> **INFORMATION SHOWN**
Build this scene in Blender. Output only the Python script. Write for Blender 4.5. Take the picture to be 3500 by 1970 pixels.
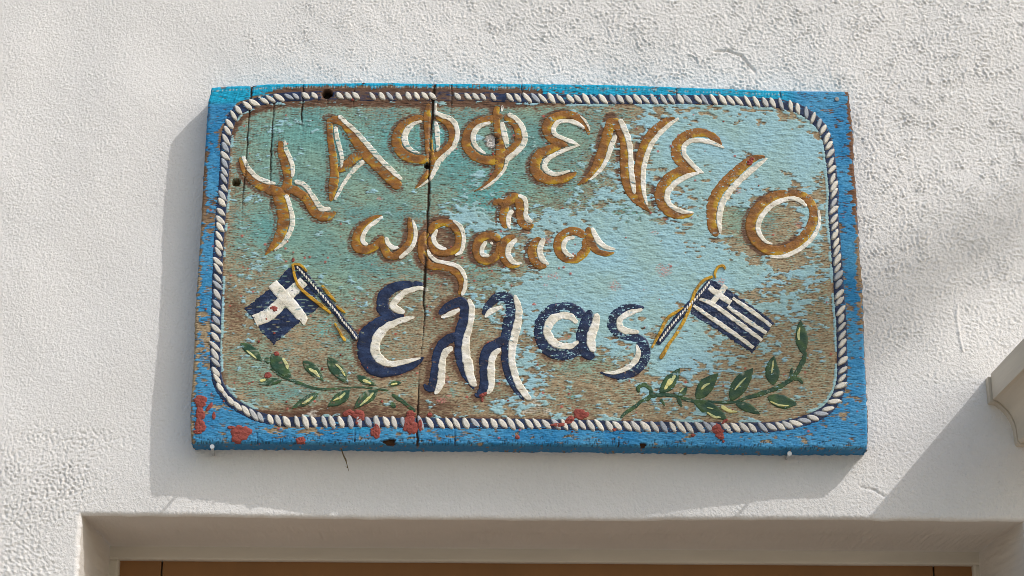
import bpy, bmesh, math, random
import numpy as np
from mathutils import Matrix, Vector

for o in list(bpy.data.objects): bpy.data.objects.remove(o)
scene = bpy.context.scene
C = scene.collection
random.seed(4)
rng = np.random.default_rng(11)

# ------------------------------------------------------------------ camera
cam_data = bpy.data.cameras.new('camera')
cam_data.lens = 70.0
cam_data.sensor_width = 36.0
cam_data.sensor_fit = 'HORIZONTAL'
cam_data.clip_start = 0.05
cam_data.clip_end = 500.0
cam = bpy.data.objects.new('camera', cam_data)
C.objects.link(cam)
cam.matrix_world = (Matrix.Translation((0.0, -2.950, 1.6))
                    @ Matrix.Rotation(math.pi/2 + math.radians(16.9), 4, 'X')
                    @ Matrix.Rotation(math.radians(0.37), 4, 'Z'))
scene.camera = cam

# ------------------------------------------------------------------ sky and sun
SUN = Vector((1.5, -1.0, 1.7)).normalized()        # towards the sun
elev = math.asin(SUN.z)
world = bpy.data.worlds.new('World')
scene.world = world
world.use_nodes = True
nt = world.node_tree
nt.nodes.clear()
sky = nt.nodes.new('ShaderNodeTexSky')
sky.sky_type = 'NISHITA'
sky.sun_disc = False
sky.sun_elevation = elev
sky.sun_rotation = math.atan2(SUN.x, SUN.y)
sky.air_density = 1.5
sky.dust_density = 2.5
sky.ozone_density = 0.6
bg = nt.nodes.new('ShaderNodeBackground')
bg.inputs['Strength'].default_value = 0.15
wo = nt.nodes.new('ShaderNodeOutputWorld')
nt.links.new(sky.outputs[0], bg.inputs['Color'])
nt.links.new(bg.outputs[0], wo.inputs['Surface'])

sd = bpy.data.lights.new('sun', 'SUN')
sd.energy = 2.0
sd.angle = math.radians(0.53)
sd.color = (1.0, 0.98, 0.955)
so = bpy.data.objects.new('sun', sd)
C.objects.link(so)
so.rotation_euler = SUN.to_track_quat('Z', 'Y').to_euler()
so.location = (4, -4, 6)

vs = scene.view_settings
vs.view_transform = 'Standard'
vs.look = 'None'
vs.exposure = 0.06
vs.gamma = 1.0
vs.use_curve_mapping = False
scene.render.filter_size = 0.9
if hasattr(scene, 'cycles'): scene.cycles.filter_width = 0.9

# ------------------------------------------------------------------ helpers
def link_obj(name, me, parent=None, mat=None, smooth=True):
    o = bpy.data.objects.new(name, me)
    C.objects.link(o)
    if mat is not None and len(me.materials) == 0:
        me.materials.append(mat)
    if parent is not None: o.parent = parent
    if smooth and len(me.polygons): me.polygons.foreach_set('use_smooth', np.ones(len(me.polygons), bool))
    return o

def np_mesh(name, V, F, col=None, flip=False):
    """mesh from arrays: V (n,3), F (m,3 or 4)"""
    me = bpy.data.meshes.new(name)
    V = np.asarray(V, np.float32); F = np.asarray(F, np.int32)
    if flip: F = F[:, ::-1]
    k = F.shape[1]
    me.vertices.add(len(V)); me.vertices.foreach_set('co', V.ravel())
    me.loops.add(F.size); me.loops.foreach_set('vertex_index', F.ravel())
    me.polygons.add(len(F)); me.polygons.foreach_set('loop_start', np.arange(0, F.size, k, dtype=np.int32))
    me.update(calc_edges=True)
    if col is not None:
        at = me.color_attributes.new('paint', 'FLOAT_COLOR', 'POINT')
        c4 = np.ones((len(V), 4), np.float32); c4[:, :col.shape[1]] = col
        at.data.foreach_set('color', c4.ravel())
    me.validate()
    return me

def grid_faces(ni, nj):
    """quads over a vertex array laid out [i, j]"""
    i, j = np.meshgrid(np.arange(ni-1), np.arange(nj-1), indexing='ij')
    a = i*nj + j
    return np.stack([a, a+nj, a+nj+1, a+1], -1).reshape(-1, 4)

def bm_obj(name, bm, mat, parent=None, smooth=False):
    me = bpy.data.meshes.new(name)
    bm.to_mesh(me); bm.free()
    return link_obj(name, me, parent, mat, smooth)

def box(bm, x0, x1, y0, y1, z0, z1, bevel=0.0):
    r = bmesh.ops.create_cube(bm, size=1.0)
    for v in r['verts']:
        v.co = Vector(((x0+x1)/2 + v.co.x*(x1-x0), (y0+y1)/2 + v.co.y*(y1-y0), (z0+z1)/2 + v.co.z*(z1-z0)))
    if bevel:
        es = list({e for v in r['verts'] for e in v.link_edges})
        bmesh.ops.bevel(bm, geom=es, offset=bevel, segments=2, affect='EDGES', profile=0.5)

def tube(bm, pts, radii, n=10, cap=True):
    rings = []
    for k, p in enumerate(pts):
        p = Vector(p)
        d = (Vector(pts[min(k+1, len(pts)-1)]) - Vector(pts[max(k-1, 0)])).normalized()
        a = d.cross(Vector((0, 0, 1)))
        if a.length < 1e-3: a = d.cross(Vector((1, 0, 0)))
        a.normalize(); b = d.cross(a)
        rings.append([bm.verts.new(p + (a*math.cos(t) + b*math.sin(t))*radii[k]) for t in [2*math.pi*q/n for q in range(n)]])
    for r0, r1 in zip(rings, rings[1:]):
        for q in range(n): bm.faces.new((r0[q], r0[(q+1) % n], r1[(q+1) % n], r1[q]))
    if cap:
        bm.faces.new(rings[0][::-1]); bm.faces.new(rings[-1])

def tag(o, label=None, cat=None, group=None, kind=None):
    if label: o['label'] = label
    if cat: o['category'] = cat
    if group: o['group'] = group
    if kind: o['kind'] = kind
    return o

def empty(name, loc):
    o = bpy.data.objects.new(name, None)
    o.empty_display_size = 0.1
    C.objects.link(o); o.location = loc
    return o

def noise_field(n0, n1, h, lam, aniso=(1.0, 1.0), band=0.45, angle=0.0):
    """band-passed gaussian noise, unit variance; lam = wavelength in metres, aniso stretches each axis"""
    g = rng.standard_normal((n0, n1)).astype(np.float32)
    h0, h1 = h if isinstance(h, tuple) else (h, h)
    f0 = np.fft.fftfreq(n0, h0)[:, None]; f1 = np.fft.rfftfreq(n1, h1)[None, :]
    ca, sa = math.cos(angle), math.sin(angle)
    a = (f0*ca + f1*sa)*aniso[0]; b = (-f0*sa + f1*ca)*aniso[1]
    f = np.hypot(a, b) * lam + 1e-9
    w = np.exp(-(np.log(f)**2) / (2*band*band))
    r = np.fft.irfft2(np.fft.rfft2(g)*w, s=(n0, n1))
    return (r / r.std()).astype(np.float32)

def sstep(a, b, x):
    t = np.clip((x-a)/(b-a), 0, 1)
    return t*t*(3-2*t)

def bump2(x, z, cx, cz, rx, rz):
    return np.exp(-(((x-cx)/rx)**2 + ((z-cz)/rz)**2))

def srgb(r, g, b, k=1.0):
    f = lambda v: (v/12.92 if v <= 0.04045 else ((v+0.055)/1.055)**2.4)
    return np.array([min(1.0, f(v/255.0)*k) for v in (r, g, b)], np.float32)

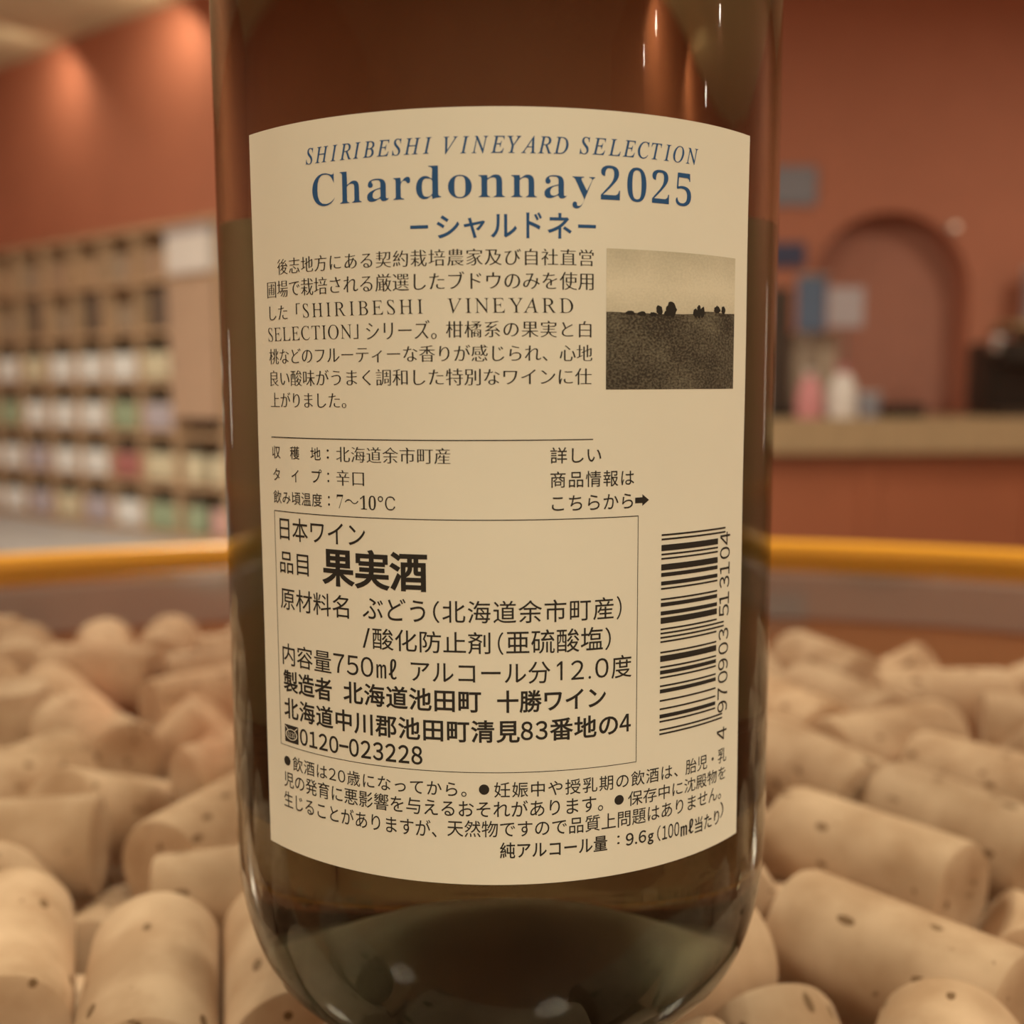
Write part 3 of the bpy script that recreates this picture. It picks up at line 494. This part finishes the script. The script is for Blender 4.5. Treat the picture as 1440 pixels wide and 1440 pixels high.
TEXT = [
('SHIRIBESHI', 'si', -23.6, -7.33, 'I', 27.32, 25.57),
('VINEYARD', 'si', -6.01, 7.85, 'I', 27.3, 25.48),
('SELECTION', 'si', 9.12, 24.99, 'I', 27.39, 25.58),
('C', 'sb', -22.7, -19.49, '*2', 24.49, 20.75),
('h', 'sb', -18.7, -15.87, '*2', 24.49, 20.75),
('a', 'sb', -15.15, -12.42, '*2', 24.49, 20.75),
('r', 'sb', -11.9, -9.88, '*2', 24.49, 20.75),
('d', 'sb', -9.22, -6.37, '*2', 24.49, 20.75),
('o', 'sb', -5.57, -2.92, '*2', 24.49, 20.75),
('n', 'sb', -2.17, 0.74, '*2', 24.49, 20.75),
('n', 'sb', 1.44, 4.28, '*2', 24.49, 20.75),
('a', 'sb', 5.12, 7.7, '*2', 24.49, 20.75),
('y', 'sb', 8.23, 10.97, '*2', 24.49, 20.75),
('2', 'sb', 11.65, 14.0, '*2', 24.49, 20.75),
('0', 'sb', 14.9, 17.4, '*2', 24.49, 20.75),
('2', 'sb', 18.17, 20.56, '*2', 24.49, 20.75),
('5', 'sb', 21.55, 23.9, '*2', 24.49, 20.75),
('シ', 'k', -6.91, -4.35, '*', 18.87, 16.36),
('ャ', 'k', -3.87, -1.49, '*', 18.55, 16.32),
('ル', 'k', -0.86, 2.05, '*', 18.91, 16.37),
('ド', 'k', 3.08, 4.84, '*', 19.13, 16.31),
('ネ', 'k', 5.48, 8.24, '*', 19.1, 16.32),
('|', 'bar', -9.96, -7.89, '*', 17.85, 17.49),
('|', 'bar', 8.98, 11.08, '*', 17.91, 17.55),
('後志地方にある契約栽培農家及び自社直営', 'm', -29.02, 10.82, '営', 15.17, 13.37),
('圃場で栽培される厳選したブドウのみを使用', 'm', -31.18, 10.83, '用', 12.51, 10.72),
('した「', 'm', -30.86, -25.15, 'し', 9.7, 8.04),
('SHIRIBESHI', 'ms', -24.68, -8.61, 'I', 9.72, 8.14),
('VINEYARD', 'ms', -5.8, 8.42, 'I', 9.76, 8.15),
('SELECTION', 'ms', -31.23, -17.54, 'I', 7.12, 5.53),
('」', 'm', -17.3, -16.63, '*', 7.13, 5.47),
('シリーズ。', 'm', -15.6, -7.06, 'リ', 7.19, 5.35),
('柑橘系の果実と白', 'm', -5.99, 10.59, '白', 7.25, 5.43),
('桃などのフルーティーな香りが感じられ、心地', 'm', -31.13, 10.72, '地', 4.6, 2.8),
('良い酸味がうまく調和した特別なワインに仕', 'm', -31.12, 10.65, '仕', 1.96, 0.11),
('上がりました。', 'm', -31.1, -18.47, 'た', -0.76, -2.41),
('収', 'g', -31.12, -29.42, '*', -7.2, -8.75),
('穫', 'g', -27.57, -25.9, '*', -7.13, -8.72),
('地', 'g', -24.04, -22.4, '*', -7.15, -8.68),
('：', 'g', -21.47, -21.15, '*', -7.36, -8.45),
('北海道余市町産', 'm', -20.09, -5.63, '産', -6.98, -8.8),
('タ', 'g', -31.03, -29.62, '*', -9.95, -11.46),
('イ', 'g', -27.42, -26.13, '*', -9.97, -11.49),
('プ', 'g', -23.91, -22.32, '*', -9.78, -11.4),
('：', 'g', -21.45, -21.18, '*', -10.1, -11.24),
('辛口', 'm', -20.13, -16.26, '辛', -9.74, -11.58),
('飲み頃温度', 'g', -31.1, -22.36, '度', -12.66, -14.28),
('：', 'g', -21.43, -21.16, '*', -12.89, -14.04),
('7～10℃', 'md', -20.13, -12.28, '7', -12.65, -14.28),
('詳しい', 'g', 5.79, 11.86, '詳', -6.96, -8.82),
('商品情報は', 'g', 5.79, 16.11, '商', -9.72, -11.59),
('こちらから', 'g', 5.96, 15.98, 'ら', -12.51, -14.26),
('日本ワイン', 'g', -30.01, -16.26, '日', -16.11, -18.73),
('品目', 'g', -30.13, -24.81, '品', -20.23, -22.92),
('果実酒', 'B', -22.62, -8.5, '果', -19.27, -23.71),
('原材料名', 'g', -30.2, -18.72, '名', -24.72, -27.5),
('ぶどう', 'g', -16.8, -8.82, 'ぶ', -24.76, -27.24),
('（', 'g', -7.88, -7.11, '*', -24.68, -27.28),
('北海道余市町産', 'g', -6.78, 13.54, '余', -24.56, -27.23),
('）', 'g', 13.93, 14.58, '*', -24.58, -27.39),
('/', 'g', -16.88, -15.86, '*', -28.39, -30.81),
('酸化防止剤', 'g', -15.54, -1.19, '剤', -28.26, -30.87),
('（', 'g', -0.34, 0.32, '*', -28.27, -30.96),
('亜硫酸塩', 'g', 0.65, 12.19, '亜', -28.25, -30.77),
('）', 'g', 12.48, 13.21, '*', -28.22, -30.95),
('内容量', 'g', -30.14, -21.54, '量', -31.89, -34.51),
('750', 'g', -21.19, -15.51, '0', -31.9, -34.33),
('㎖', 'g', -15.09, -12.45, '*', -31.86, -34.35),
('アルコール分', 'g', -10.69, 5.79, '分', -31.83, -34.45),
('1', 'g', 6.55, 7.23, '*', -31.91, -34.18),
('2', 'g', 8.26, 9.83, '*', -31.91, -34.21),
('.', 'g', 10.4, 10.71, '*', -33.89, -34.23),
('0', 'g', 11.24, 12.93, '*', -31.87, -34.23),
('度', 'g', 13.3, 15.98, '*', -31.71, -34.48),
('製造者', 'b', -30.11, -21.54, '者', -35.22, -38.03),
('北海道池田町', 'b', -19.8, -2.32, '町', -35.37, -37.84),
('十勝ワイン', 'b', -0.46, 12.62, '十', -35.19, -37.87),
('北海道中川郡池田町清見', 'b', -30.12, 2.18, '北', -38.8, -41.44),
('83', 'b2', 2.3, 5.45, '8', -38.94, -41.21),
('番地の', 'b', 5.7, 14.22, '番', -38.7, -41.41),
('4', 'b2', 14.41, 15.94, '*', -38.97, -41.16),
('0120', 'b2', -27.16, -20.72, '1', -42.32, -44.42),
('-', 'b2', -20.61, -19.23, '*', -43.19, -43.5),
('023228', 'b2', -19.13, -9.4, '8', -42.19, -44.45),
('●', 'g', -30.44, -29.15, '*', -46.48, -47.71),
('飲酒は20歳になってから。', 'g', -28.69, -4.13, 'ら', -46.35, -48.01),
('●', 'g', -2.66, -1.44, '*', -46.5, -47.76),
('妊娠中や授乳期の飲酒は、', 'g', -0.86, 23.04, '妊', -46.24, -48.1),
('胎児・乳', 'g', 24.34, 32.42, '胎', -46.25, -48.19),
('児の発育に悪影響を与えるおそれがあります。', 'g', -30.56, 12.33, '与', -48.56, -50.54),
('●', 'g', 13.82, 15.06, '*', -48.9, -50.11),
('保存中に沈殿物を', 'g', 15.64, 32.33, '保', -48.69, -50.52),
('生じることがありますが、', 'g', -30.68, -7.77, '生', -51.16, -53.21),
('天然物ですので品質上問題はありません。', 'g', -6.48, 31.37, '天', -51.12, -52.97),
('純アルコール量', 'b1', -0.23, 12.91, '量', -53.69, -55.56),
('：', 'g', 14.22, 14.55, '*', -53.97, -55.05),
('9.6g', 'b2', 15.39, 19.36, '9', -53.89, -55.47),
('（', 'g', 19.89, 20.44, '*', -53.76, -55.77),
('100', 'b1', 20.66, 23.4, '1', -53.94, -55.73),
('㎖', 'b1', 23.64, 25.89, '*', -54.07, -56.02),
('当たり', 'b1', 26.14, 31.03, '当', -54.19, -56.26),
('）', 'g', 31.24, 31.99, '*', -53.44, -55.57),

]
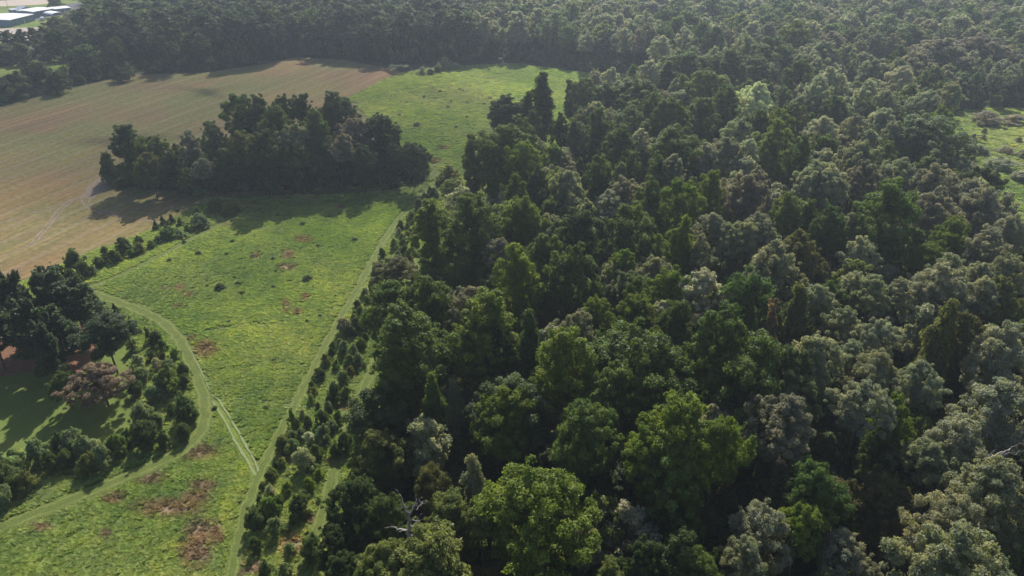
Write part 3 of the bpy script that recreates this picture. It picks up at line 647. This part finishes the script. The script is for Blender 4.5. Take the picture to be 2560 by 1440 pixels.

> **DO THIS**
Scan the records above for the string "scene", then select every line that holds it.

> **SOLUTION FOR THIS EXERCISE**
Build this scene in Blender. Output only the Python script. Write for Blender 4.5. Take the picture to be 3500 by 1970 pixels.
scene = bpy.context.scene
C = scene.collection
scene.camera = cam
scene.world = world
vs = scene.view_settings
scene.render.filter_size = 0.9
if hasattr(scene, 'cycles'): scene.cycles.filter_width = 0.9